(WORK TO COMPLETE):
Tally the lines holding "scene" and state only that figure.

[START DATA PROVIDED]

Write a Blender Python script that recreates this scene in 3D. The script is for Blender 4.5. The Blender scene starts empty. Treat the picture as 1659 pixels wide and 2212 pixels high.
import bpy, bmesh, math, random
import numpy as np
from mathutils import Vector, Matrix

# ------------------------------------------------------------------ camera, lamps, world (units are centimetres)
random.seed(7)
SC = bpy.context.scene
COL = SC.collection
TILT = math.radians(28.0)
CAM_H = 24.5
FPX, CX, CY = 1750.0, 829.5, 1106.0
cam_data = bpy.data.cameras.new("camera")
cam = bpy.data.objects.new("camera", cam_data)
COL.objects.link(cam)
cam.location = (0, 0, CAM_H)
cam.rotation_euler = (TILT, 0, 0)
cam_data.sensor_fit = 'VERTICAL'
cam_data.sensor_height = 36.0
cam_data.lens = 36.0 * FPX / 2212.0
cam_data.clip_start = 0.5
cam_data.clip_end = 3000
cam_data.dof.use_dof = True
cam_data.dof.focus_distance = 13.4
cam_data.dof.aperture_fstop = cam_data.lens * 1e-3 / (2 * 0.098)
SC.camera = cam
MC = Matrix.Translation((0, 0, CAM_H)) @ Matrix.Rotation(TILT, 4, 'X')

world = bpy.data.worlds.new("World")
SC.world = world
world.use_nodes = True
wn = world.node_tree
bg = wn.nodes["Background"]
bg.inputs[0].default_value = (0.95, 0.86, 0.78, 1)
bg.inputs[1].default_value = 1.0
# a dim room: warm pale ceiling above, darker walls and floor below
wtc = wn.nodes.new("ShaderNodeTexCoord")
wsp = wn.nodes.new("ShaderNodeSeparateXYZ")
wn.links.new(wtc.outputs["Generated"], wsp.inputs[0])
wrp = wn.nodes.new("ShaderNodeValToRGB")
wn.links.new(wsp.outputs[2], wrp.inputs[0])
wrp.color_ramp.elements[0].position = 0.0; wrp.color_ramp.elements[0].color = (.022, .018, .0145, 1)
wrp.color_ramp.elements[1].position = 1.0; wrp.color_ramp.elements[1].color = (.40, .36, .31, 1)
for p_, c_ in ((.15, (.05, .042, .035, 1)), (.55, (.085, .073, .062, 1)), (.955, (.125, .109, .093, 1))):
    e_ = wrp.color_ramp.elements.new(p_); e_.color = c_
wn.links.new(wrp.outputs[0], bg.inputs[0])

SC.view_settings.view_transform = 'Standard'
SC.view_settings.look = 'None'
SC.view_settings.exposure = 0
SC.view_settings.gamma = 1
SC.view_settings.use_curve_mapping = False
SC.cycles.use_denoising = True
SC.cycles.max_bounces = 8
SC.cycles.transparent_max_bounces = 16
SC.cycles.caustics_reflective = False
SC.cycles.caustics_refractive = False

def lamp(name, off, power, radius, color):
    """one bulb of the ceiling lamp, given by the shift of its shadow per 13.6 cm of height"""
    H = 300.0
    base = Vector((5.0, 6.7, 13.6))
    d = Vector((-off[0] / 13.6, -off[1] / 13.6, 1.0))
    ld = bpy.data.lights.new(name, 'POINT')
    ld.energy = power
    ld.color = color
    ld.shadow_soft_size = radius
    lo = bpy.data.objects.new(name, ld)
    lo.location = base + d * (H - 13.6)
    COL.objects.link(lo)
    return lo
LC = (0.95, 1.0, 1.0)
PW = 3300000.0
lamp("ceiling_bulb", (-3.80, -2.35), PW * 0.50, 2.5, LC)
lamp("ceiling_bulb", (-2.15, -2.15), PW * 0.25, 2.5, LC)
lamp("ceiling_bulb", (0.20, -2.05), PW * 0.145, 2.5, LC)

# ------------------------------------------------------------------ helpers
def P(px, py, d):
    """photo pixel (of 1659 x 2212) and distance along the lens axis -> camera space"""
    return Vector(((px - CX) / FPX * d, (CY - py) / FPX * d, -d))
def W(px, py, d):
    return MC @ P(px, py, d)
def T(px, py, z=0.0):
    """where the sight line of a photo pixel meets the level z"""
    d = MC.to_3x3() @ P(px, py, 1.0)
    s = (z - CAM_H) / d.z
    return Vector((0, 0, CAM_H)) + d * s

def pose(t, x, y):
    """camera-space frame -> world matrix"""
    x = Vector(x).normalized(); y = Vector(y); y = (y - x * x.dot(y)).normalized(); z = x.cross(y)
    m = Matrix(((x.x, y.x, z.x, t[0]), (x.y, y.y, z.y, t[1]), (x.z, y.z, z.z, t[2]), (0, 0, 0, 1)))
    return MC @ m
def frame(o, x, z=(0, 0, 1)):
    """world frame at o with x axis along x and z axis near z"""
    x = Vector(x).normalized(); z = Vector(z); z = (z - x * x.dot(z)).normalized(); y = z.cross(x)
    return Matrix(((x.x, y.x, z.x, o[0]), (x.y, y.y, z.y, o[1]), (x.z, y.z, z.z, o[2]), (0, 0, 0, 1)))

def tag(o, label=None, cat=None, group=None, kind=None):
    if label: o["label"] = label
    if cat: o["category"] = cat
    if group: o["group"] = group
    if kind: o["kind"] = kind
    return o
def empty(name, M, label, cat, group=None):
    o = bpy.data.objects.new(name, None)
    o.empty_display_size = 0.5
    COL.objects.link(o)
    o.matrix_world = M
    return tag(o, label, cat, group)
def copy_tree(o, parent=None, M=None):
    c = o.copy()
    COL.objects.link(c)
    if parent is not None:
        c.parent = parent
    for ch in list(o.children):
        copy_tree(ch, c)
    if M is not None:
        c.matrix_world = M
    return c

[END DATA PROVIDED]

(EXPECTED OUTPUT):
2